The 2021 PEA illustrates a significant improvement in the potential of the North Island project, said CEO Sam Lee.

“Copper and gold production increased materially resulting in a significant increase in NPV [net present value] and IRR [internal rate of return], while all-in sustaining costs remain in the first quartile and initial capital is modest for a long-life and significant copper and gold asset,” he said.

The project has an aftertax NPV, using an 8% discount, of C$1.1-billion and an IRR of 19%.

The payback period is 3.9 years, driven by modest capital expenditure of C$1.4-billion, owing to infrastructure from historical mining and other industrial activity.

Over its 22-year mine life, North Island would produce an average of 177-million pounds a year of copper-equivalent over the first six years, including 112-million pounds of copper, 112 000 oz of gold and 2.7-million pounds of molybdenum.

During the first six years, the project would average yearly tax free cashflow of C$32-million.

The 2017 PEA was based on yearly copper production of 82-million pounds, 79 000 oz of gold and three-million pounds of molybdenum over 22 years.
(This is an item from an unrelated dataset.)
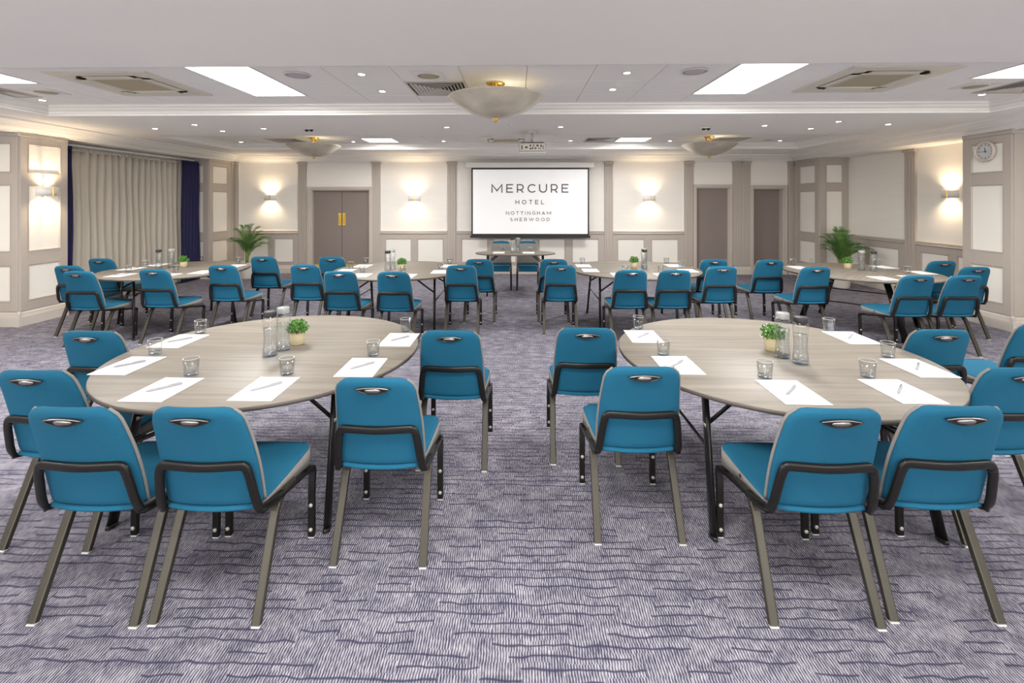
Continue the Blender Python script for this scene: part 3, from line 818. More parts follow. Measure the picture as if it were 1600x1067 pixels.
# ------------------------------------------------------------------ curtains
def curtain(y0, y1, x, z0, z1, pleats, amp, m, lab, nm='curtain', flare=0):
    t = tag(empty(nm, (x, (y0 + y1) / 2, 0)), lab, 'curtain', 'window curtains')
    nU = pleats * 8; nz = 10; vs = []; fs = []
    rnd = random.Random(pleats); ph = [rnd.uniform(-.5, .5) for _ in range(pleats + 2)]; am = [rnd.uniform(.6, 1.2) for _ in range(pleats + 2)]
    for j in range(nz + 1):
        v = j / nz; z = z0 + (z1 - z0) * v
        for i in range(nU + 1):
            u = i / nU; q = u * pleats; kk = int(q); f = q - kk
            p = ph[kk] * (1 - f) + ph[kk + 1] * f; A = am[kk] * (1 - f) + am[kk + 1] * f
            d = amp * A * (.65 + .35 * (1 - v)) * math.cos(2 * math.pi * (q + .25 * p * (1.2 - v)))
            yy = (y0 + (y1 - y0) * u - (y0 + y1) / 2) * (1 + flare * (1 - v)) + .012 * math.sin(9 * v + kk)
            vs.append((d, yy, z))
    for j in range(nz):
        for i in range(nU):
            a = j * (nU + 1) + i; fs.append((a, a + 1, a + nU + 2, a + nU + 1))
    mb = MB(); mb.add(vs, fs, True); o = mb.build('drape', m, t)
    so = o.modifiers.new('thick', 'SOLIDIFY'); so.thickness = .006
    hd = MB(); hv = []; hf = []; n2 = pleats * 16
    for zz in (z1 - .01, z1 + .035):
        for i in range(n2 + 1):
            u = i / n2; hv.append((amp * .35 * math.cos(4 * math.pi * pleats * u), (y0 + (y1 - y0) * u - (y0 + y1) / 2), zz))
    for i in range(n2): hf.append((i, i + 1, n2 + 2 + i, n2 + 1 + i))
    hd.add(hv, hf, True); h = hd.build('heading_tape', m, t); so = h.modifiers.new('thick', 'SOLIDIFY'); so.thickness = .01
curtain(6.98, 9.68, -6.99, .02, 2.48, 19, .05, 'curtain_sheer', 'long beige-grey gathered curtain filling the window bay', flare=.0)
curtain(9.58, 10.08, -6.88, .02, 2.50, 6, .028, 'curtain_navy', 'navy blue curtain at the far end of the window bay', flare=.12)
curtain(6.99, 7.16, -6.86, .02, 2.50, 3, .025, 'curtain_navy', 'navy blue curtain just behind the near left pillar', flare=.12)
t = tag(empty('curtain_track', (-6.96, 8.5, 2.545)), 'white curtain track above the beige curtain', 'curtain track')
MB().bbox(-.02, .02, -1.56, 1.56, 0, .03, .004).build('track', 'plastic_white', t)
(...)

That study calculated an NPV of C$550.4-million and an IRR of 14.3%.

Lee said that the concentrate planned to be produced by the North Island would be a premium product, which could be highly attractive to global smelters.

“The significant gold production is anticipated to provide several options for lower cost capital financings. We are excited to be advancing what we believe is one of the most attractive Canadian copper projects during the start of a new mining super cycle,” he commented.

Based on the Red Dog and Hushamu deposits, the PEA contemplates an openpit mining operation, which incorporates a 75 000 t/d concentrator.

Exploration activities would be reactivated in 2021 with an initial drill programme focusing on three main areas: Red Dog, Pemberton Hills and Hushamu.